Many councils tackled the cuts by first removing low level services like garden maintenance and shopping. Low level they may have been, but for many these were a lifeline and the watershed between independence and dependence. Such services were often provided through local charities who offered volunteering opportunities for young people and some great inter-generational work was done. As the cuts deepened, even services for those most in need were pared back and scandals like the ’15 minute visit’ and poverty wages (many carers are not paid for the time spent travelling between appointments) became more common. Everyone agrees it is both better and cheaper to enable an older person to stay at home, and it is normally their wish to do so.

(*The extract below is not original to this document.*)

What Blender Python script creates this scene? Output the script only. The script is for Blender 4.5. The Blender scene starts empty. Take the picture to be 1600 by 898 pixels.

In housing, older people have been failed too. There have been far too few options for older people, whether tenants or owners, to downsize into more suitable accommodation, releasing larger homes for others to rent or buy. Although May’s current proposals will hit at home owners, the extraordinarily successful sheltered accommodation service run mainly by councils and new supported housing projects have been fatally undermined by changes in funding regimes.
So, having captured the grey vote, they think securely, the Tories feel they can now take it for granted. Their ‘triple whammy’ – ending the pensions triple lock, removing winter fuel payments for most, and requiring people to pay for care at home with their house – means they have lost any claim to be the pensioners’ friend.
Their social care policy is perverse. In many cases a family carer lives with the older person, doing much of the care but relying on council services a lot of the time. If these external care needs are high, the carer’s sacrifice will now be rewarded, when the older person dies, by having to sell the house to repay the cost of the care received. The carer, who may have devoted years of their life to this role, will be both grieving and having to oversee the sale of the home. They will in effect make themselves homeless, and in most of the country they will not inherit enough to buy another home. It is a callous mind that could invent such a system.
The new system contains no incentive to enable an older person to remain in their home. If their care needs are high, for example if they have dementia but are physically able, their estate will be diminished to £100,000 whatever they do. They might as well go into an expensive care home. Yet Theresa May has the gall to say that her plan is ‘the best way to enable more people to stay in their homes because they won’t be worried about the cost of care because they will know that will be sorted after they have died’. She appears not to know anything about older people and how they see the world.
And remember, not one penny piece of the exchequer savings made by this policy will be redirected into support for young people, who are being punished at the same time with policies ranging from tuition fees to the removal of housing benefit for 18-21 year olds. Instead, the money will actually be used for the Tory priorities of reducing corporate taxes and taxes on high earners. As the Tories take it out on older people, the myth of the war between generations deserves to be exposed.